Differentness is not originality - 1914

Greed produced Modernist aRT (with a small a). With the event of the invention of the locomotive and the steamship, began the venturing of provincials from Russia, Poland, the United States, towards Culture which had always been the exclusive possession of a few other nations. Backwoods man began to rise off his four feet and attempt to walk on his hind legs whereby, thought he, he might acquire culture, something he intrinsically did not possess.
So, onto France, whose Revolution had made a tremendous splash of which the delayed echoes, between the pages of recently printed books, were released upon the stagnant provincial eddies whose primitivism was just dying out. In the beginning, only the wealthy could send their sons to Paris, so that out of pigs' ears purses could be wriggled. And even though they may have returned merely more arrogant, they at least learned to speak French which produced the desired differentness, while they remained głombs among other głombs (Polish for a cabbage head stripped of its leaves).

Though France benefitted financially from the mass migration of arty foreigners, it has been severely undermined by these hicks. They, being merely of the quantitative type, were able to mass-deprave Art by weight-imposing their anti-creative trends. Thus, these tricksters obliterated the native French artists who might have been, had they been free of this foreign pestilence, the sterile Locust, that describes itself as Modernist, while depraving the host nation with subversive Cosmopolitanism (pronounce: anti-Patriotism).
One cannot choose to make Art universally cherished, since it is not any particular type of Art that becomes such, but it's expressive quality. Therefore, it is not Cosmopolitanism that makes Art universally appealing, but its greatness, humanity-serving persuasiveness, hence, spiritual Nobility. In fact, from what I have observed, it is the opposite of cosmopolitan spiritlessness, the intrinsic National Character, that makes Art universal. The talentless hordes of the democratized failures, liberated by Public Education, not capable of producing original works of inspiration, are forced to experiment, in the dismal hope that accidentally some of them may discover a trick that would make their nondescript work different from the worthless avalanche of modernist doodlings.

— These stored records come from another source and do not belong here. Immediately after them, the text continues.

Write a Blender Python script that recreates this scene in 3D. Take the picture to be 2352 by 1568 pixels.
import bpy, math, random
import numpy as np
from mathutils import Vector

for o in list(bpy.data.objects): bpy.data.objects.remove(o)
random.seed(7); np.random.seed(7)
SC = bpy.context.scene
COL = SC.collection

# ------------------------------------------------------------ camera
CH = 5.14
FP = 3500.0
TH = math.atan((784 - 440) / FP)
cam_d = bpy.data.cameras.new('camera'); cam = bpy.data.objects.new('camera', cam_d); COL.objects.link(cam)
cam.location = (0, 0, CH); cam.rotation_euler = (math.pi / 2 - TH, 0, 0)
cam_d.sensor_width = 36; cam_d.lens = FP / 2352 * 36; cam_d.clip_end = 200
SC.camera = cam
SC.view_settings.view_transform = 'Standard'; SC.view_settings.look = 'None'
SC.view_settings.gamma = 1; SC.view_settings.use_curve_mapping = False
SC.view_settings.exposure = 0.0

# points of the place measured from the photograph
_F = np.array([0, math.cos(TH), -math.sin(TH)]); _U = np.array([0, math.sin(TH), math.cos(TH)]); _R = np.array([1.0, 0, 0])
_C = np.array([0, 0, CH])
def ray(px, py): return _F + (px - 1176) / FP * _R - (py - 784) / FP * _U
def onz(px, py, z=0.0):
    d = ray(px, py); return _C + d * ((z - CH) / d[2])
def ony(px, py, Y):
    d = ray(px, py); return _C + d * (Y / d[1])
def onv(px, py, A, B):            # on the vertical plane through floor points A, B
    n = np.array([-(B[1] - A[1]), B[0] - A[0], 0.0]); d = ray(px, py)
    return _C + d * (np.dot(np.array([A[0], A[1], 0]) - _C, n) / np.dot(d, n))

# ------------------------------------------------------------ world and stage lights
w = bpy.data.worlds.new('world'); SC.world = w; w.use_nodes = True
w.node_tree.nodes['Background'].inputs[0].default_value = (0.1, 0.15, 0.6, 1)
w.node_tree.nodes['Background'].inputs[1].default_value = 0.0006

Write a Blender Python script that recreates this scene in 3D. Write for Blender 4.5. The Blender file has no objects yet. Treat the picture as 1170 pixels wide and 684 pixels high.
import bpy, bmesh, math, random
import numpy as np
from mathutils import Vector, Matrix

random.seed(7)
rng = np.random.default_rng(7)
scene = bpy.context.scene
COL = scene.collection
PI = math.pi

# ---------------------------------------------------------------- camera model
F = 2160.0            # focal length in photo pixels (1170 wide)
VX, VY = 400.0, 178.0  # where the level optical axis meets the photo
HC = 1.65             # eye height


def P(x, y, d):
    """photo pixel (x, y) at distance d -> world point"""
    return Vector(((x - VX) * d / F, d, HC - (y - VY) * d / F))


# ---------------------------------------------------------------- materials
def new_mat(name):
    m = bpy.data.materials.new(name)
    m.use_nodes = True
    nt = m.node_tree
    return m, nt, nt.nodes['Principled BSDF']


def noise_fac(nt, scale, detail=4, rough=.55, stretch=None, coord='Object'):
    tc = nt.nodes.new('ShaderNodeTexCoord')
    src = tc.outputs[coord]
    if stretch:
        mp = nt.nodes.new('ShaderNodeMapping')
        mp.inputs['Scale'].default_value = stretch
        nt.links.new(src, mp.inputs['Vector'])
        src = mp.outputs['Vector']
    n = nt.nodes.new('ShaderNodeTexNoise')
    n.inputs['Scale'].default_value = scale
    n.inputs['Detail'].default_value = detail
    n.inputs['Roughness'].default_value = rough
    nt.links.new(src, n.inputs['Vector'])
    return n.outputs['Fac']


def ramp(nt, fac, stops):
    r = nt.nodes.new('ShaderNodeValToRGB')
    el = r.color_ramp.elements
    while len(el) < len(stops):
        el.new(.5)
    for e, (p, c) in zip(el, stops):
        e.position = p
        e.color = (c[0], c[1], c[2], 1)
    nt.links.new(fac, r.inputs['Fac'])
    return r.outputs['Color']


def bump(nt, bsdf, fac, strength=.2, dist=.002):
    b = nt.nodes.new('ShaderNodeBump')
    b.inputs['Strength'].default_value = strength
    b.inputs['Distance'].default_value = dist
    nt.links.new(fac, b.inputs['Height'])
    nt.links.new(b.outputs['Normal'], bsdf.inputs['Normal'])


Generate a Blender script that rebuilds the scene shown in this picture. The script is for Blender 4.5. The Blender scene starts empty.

When I was in my late teens, I made this drawing with a diagonally sliced piece off the rough edge of a board. It produced an interesting trick that would make me a different artist among the Parisian multitudes of foreign failures. But any differentness can instantly be copied. A real, creative artist disdains such cheap tricks as unworthy appetizers. Spreading honey on sawdust bread cannot make it more palatable. If anything, it is eloquence that the artist should seek, not odd spellings of words. I made only four or five drawings with a piece of wood, then dismissed the new trick as unworthy of me.